Самое, в этом смысле, прозаическое произведение, какое я когда-либо читал в какой бы то ни было литературе – это «Генриада» Вольтера, образцовое творение человека с головою, настолько лишенной воображения, насколько может быть его лишен здоровый мозг в высшей степени развитого млекопитающего. С другой стороны, остроумие Вольтера и его логические способности почти настолько же сильны, насколько слаба фантазия. Он от природы добр, следовательно, искренно сочувствует всякому горю, какое может себе представить, и сильно негодует на несправедливости, не понимая их патетических причин. Далее, заметьте следующий очень странный и необъяснимый для меня факт, но тем не менее – факт.
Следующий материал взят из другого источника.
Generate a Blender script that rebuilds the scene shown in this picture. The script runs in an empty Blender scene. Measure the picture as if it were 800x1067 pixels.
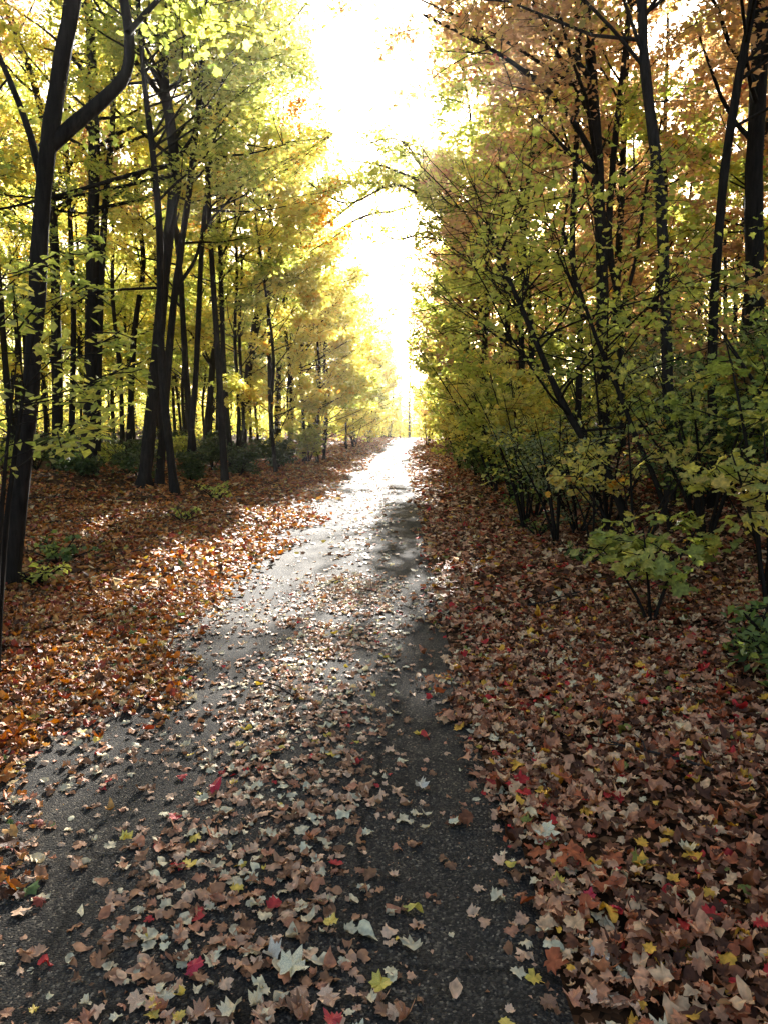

Дар воображения всегда делает человека чище; отсутствие его, следовательно, действует обратно, а так как остроумие нередко развивается вследствие отсутствия воображения, то кажется, как будто само остроумие не вполне согласуется с душевной чистотой. У Пиндара, Гомера, Данте и Скотта колоссальная сила фантазии отражается девственной чистотой мысли. Слабость фантазии и могучий ум Попа и Горация сопровождаются порочностью мысли, в какой именно мере, трудно с точностью определить. «Кандид» Вольтера, грязный для грязи, блещущий остроумием и обличающий полное отсутствие воображения, есть типичное произведете литера туры, которую всего вернее будет назвать «фимитической»[4]. Своим остроумием и частичной истиной, в ней заключенной, она все-таки способна оказать некоторую услугу человечеству. Но низкие формы современной литературы и искусства – живопись Густава Дорэ, например, это извращение пессимистического мировоззрения национальною дряхлостью, – подлежат окончательному осуждению, за совершенной непригодностью ни для чего.

2

Рёскин называет теорией высшее созерцание, способность, посредством которой душа воспринимает красоту. Термин этот заимствован им у Гегеля, в свою очередь заимствовавшего его у Аристотеля. – Примеч. пер.

3

Рёскин употребляет в этом месте слово «compassion» именно в смысле русского слова «сочувствие» (лат. compassion), тогда как обыкновенно оно употребляется в смысле сострадания. – Примеч. пер.

4

От греческого слова Ɵυηος, которым Платон называл низшую часть души. – Примеч. пер.